Seema Parihar’s image as a victimised woman earned her political friends. Shiv Sena supremo Bal Thackeray himself was so impressed by her story that he offered her a ticket for the 2002 Assembly poll in Uttar Pradesh. However, she pulled out of the race at that time. On the eve of the general election, Samajwadi Party’s Mulayam Singh Yadav too became sympathetic to her. “I am grateful to both Balasaheb and Netaji ( Mulayam Singh Yadav),” she says, clearly pleased at the attention. “I would love to join politics.”
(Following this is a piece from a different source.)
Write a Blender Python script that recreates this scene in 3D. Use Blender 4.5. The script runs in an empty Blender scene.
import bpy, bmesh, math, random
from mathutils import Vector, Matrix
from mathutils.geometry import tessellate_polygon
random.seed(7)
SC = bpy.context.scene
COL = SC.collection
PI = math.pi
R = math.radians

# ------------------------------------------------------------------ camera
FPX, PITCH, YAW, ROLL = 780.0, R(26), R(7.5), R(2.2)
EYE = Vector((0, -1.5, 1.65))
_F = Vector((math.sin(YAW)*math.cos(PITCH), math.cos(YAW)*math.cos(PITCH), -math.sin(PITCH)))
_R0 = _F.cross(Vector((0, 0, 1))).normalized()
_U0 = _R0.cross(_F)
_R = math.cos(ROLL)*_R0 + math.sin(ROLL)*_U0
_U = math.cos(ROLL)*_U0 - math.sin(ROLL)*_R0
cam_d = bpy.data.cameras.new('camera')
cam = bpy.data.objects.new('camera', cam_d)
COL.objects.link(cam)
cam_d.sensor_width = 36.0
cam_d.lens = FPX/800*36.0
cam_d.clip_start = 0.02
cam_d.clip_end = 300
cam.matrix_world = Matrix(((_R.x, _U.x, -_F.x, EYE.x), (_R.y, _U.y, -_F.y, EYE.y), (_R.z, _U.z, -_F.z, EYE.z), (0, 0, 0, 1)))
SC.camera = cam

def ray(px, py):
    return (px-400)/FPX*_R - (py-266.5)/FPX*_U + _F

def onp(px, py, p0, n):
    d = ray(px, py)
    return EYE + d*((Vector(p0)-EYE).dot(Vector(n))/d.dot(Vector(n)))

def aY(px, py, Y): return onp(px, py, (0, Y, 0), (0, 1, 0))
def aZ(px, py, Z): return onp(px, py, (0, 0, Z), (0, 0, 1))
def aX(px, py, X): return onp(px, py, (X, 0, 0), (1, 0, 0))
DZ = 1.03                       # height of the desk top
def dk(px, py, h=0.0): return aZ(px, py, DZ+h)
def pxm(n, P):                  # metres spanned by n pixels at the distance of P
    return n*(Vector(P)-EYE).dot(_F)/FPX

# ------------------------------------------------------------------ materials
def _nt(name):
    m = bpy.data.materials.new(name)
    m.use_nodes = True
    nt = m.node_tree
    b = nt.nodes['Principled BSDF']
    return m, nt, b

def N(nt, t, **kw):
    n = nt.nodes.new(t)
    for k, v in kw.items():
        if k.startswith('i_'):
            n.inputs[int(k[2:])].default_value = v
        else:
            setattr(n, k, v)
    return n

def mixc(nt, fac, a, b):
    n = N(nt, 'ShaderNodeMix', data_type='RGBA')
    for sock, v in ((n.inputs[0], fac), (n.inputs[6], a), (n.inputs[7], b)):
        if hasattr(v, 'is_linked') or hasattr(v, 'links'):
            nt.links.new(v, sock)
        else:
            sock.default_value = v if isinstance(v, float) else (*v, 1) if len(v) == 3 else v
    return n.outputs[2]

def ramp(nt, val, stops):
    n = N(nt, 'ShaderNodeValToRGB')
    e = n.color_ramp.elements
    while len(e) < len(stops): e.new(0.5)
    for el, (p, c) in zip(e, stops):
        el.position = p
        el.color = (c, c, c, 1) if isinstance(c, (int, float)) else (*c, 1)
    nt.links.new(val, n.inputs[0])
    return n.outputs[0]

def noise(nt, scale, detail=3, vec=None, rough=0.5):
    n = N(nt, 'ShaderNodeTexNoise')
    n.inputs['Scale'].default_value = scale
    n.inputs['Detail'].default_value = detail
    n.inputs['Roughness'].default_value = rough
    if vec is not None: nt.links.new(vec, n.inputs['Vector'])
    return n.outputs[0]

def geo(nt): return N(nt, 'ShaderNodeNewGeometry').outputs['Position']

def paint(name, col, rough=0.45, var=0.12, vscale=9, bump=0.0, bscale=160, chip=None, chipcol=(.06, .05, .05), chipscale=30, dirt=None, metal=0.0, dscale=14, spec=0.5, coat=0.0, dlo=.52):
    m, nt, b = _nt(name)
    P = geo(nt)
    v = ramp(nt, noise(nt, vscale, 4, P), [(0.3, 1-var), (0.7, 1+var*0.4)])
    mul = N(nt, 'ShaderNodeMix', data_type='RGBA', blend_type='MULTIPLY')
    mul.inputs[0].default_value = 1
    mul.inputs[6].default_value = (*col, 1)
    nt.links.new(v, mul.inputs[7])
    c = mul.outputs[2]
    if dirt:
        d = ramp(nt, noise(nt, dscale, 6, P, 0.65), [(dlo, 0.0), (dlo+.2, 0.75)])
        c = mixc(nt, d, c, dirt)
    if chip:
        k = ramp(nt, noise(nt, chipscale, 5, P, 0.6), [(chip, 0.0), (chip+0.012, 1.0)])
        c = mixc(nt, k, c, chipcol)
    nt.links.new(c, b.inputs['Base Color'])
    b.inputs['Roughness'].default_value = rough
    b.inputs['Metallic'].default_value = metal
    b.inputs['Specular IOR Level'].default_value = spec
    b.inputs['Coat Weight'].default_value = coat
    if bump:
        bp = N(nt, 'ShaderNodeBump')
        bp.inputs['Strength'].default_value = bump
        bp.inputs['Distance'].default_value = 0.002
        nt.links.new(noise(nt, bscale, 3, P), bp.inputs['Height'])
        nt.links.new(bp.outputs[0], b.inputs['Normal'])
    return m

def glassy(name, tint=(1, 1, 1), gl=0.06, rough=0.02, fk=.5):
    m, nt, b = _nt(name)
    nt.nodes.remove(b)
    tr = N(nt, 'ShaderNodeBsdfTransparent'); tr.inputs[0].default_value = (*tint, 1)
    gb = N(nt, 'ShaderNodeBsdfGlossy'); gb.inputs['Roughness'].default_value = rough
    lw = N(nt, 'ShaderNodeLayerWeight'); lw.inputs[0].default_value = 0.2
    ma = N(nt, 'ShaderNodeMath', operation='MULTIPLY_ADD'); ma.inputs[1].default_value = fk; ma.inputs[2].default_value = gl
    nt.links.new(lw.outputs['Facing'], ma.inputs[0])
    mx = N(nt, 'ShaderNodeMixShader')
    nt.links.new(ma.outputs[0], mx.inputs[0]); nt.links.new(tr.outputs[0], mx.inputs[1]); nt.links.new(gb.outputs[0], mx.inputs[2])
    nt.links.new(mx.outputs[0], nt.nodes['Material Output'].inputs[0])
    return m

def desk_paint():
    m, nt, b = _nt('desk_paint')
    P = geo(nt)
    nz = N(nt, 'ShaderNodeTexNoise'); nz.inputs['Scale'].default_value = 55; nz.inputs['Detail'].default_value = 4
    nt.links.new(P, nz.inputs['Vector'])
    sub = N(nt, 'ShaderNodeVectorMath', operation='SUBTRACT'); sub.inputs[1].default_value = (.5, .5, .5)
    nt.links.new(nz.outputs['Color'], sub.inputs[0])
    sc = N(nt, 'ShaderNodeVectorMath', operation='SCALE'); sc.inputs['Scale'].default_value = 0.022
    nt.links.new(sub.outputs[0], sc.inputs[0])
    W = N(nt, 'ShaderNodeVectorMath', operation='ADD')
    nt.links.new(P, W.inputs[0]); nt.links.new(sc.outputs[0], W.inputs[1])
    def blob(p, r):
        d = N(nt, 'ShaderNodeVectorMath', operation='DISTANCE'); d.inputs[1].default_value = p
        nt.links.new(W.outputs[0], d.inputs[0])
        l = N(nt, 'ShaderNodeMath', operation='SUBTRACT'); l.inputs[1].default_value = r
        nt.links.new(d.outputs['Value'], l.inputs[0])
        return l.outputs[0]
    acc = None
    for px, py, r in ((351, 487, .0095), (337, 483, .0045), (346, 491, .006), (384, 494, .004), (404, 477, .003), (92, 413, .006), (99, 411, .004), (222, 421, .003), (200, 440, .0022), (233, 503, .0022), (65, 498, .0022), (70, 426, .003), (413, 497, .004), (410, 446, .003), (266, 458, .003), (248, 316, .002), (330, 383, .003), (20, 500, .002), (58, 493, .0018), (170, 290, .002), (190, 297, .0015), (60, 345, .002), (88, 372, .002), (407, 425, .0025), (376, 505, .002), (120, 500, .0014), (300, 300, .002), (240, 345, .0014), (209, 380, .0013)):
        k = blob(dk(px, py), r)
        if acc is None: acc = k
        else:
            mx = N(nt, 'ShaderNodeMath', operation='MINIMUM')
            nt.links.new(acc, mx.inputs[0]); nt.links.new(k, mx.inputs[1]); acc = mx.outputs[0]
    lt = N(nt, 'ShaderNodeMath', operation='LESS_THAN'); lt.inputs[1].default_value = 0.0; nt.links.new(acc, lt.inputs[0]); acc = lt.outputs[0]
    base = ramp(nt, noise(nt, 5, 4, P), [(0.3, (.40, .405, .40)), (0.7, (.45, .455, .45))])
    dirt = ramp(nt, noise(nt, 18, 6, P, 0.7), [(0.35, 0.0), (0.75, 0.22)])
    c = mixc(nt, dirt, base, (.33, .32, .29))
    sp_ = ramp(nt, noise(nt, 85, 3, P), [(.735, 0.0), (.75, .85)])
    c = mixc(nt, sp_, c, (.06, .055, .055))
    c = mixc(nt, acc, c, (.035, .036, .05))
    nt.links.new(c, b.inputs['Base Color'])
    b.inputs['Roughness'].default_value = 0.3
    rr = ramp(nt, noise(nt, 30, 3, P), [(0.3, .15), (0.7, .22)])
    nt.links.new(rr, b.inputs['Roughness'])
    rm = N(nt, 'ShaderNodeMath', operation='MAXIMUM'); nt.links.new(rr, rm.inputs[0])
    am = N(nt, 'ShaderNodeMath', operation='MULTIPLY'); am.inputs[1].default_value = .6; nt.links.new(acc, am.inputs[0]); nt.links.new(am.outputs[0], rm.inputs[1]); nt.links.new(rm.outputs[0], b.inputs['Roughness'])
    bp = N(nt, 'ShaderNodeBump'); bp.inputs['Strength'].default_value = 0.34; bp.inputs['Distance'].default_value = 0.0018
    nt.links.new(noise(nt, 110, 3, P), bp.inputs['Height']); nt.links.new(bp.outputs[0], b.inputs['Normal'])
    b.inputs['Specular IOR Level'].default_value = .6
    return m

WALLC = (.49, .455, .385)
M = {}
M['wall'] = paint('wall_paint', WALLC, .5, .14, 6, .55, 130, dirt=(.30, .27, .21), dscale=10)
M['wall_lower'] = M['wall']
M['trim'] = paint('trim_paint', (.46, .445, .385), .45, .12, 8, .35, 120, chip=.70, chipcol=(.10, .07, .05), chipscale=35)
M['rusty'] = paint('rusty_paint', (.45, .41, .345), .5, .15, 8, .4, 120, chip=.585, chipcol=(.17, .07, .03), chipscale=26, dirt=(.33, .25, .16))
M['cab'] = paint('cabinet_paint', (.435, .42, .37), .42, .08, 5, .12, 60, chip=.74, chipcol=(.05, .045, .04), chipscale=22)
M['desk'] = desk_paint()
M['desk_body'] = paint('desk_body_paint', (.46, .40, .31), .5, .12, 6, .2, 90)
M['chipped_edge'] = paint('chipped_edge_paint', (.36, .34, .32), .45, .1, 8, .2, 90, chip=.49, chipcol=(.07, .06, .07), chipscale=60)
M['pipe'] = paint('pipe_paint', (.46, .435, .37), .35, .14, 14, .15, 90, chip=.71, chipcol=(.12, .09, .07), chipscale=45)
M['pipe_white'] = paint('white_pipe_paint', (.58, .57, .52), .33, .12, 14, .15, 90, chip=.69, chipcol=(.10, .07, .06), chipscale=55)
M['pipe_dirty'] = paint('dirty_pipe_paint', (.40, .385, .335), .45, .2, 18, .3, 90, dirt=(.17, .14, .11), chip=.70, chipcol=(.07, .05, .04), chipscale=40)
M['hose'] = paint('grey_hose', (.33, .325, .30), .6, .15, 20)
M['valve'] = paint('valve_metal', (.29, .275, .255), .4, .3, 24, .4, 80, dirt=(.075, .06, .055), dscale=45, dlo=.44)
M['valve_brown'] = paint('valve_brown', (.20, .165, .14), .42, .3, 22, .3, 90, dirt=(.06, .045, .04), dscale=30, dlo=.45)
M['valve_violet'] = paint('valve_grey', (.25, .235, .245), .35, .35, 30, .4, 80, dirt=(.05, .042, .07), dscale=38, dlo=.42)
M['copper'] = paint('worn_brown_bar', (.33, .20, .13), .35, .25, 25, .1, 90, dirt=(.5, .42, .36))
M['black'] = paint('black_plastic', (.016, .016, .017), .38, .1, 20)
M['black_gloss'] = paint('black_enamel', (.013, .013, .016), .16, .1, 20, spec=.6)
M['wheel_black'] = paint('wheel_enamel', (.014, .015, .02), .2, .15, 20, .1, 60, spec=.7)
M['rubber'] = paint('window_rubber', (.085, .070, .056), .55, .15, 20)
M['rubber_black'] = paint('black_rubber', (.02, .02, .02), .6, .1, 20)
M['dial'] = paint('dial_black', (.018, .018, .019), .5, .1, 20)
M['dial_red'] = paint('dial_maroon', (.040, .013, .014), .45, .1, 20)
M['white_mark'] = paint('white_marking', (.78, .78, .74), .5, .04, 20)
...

Ambitious as that may sound, it is not what prompted her to reform and return to the mainstream. That distinction can be laid at the door of her maternal instinct. Her son, Sagar, is now seven years old and she wants to “protect his future”. It was for his sake that she laid down her arms. Parihar, who was released from Etawah jail on May 7, had told newspersons that like other parents, she also wanted her son to have a bright future and a respectable life.

What as?

“A police officer,” she said, disarmingly.

Arms and the woman

Phoolan Devi might be dead but her role as the bandit queen of the Chambal has been taken over by a whole new breed of women dacoits. No less than 10 women dacoits are haunting the villages, police registers, most-wanted lists and, of course, the nightmares of men who have wronged them.

Kusuma Nain, Lovely Pandey, Basanti Pandey, Mala Tiwari, Munni Devi, Krishna Devi, Prabha Katiyar, Bina Dixit, Anita and Rajkanya — they are all now familiar names. Says Seema Parihar, “Women do not take to arms on their own; they are forced to do so. And once wounded by society, they retaliate like a tigress.”

The veteran amongst them is Kusuma. Her career began in 1984 and she now calls herself Dyasu Sundari. She is involved in over 35 cases of murder, robbery and dacoity, and reportedly carries a reward of Rs 25,000 on her head.

Rajkanya’s fiefdom covers most of Bhind and its neighbouring areas. She is only in her early 20s but is already a member of the well-known dacoit Ramesh Kushwah’s gang. In Rajkanya’s case, police say there was no family problem or victimisation that compelled such a move.

Moreover, women dacoits are not just gang members. The police claim they are also the ‘finance managers’ of the gang and are known to have considerable say in the operations — for instance, whom to kidnap and what the ransom amount should be.